川口春奈主演の金曜ドラマ「9ボーダー」(毎週金曜夜10:00-10:54、TBS系) の第6話が5月24日に放送。失踪していた父・五郎(高橋克実)が連れ帰った謎の少年(齋藤潤)の正体が明かされた。(以下、ネタバレを含みます)

■“ボーダー世代3姉妹”の奮闘を描く

同ドラマは、「LOVE」「LIFE」「LIMIT」の“3L”をテーマに、19歳、29歳、39歳と、いわゆる大台を迎える前のラストイヤー=9ボーダー真っただ中の3姉妹が、モヤモヤや焦りを抱え、幸せになりたいともがきながら人生を前向きに進んでいく姿を完全オリジナルで描くヒューマンラブストーリー。

主人公の29歳の次女・大庭七苗(なな)を川口、39歳の長女・成澤六月(むつき)を木南晴夏、19歳の三女・大庭八海(はつみ)を畑芽育が演じる。

また、3姉妹の“3L”に大きく関わる人物として、物語のキーマンとなるコウタロウを松下洸平、六月が所長を務める会計事務所にやってくる自由奔放な新人公認会計士・松嶋朔を井之脇海、七苗と同い年で幼なじみの高木陽太を木戸大聖が扮(ふん)する。

■謎の少年が大庭家を揺るがす

七苗たちが家業の銭湯・おおば湯のリニューアル計画に向けて動き出そうとしたなか、失踪していた父・五郎が帰って来た。おおば湯の経営難をなんとかするために全国の銭湯を巡ってヒントを探していたというが、その旅先で出会った銭湯に興味がある少年を働かせたいと連れて。

時に暴言のようなことも吐く少年を「生意気」と七苗。
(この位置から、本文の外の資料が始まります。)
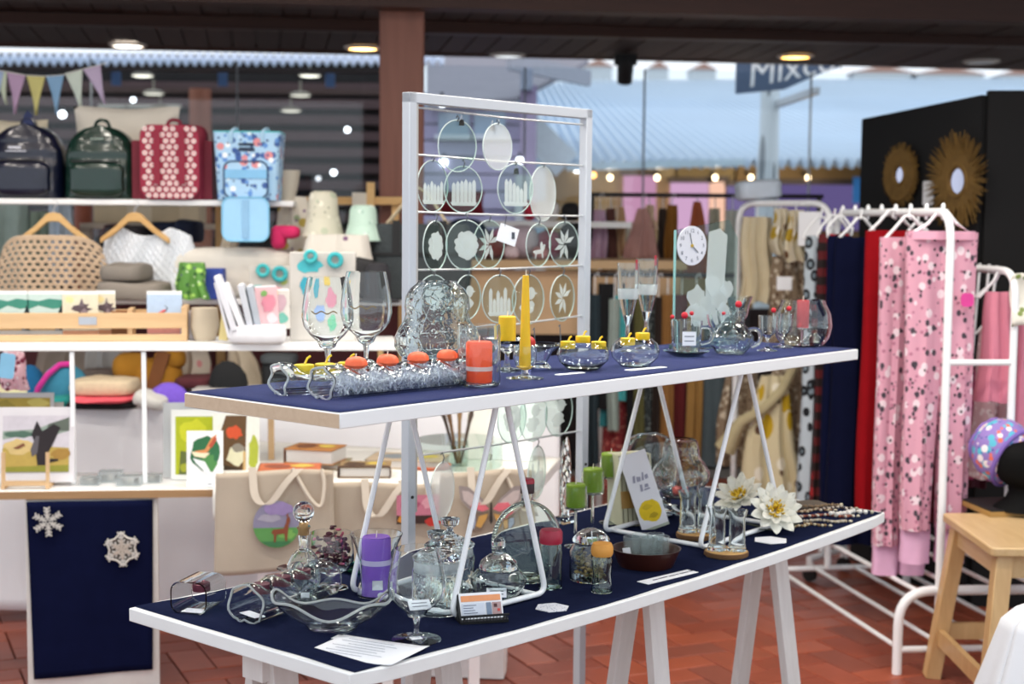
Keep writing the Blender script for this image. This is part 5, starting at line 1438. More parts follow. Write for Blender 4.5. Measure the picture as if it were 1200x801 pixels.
for i, (x0, x1, y0, y1, c_, w0, lb) in enumerate((
        (692, 714, 246, 312, '#c2a4bc', .6, 'pale lilac top, leftmost on the black rail'), (706, 726, 244, 330, '#5a3630', .5, 'dark brown patterned wrap second on the black rail'), (720, 736, 242, 300, '#c3a07c', .4, 'tan scarf hanging left of the dusty pink poncho'),
        (730, 776, 244, 306, '#b98d86', .22, 'dusty pink pointed poncho in the middle of the black rail'), (752, 770, 240, 268, '#cdb49a', .5, 'small beige top above the dusty pink poncho'), (768, 786, 244, 332, '#33261f', .5, 'dark brown print shawl right of the dusty pink poncho'),
        (778, 797, 240, 322, '#8a5c1e', .6, 'ochre brown coat on the black rail'), (800, 834, 236, 325, '#a85a38', .25, 'terracotta pointed top behind the glass clock'), (828, 848, 244, 375, '#a6a493', .6, 'grey green dress behind the frosted glass panel'), (845, 872, 246, 372, '#b5bab4', .6, 'pale grey dress right of the frosted glass panel'))):
    hang(x0, x1, y0, y1, 7.5 + .02 * (i % 3) - .01, M(c_, .9, var=.2, scale=14), lb, 3, i + 20, w0)
t2, z2 = rail('clothes_rail', 'lower dark clothes rail with trousers and skirts below the ponchos', 692, 876, 322, 6.9, DK)
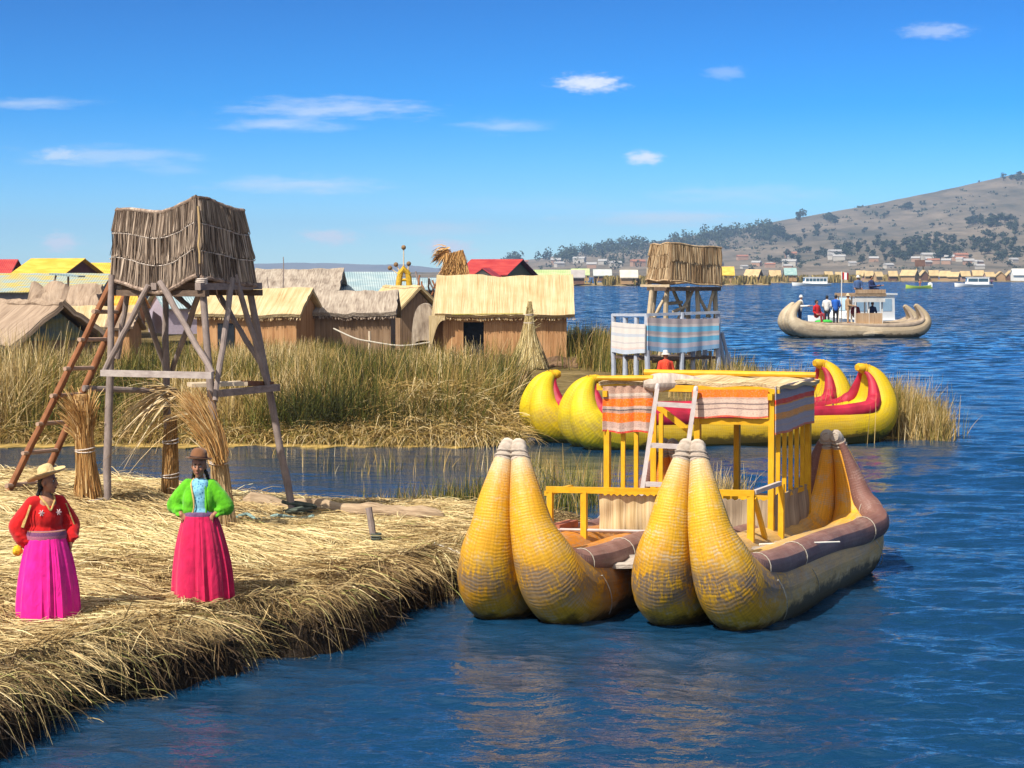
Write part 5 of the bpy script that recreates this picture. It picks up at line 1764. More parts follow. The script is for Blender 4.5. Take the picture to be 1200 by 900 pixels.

だが、コウタロウは「でも、なんか寂しそう…」と言った。

やがて、その理由が明らかに。彼の名前は、品川九吾。父と母が離婚した後に生まれた、七苗たちの弟だった。

品川は、母・みどり(堀内敬子)の旧姓。家を出たみどりは長野の実家に戻っていたが、3年前に心臓を悪くして亡くなった。その後、共に暮らしていた祖母も亡くなって1人になり、五郎が会いに行ったのだ。

何も知らせずに振り回すばかりの父に怒る八海。そして、七苗たちは母が自分たちを捨てた、九吾は母と自分を父が捨てたという思いがあった。

■“弟”登場で、七苗たち三姉妹の家族の物語にも期待

しかし、六月と七苗には後悔があった。六月は父母がけんかばかりの日々に嫌気がさして、七苗たちの面倒を見ずに逃げるように海外に出てしまったのだ。一方、七苗は母が家を出ようとするとき、「一緒に来るか」と聞かれたが、すぐ帰ってくると思っていたから「行かない、八海とここにいる」と答えていた。

そんな中で迎えた八海の誕生日。コウタロウ、松嶋、陽太も集まり、誕生日パーティーが開かれた。そこで五郎は七苗たちに謝罪し、七苗や六月も後悔している思いを打ち明け、それをひそかに聞いていた九吾はいったん長野に戻って今後を考えると告げた。

大庭家を揺るがした出来事だったが、一つにしたのは五郎がパーティー用に作ったちらしずし。みどりが書き残していたレシピノートを基に再現したちらしずしは、七苗と六月だけでなく、九吾にとっても懐かしい母の味だった。そして料理の勉強を始めた八海にとってレシピノートは大切なものになるはずだ。

これまで恋や夢、仕事が描かれてきた中で、九吾の登場によって“家族”の人間ドラマとしても見応えが増していくだろう。

九吾を演じる齋藤は、2019年デビューでまだ新星ともいえる16歳。ドラマ「トリリオンゲーム」(2023年、TBS系)で主人公の中学時代役など活躍してきたなか、メインキャストに抜擢されて綾野剛と共演した2024年公開の映画「カラオケ行こ!」での真面目だけど毒舌な中学生の役でブレイクしたばかり。同ドラマでは揺れる胸の内を繊細に表現していた。そのフレッシュな輝きで、七苗たちと関係をどうつむいでいくのか、期待したい。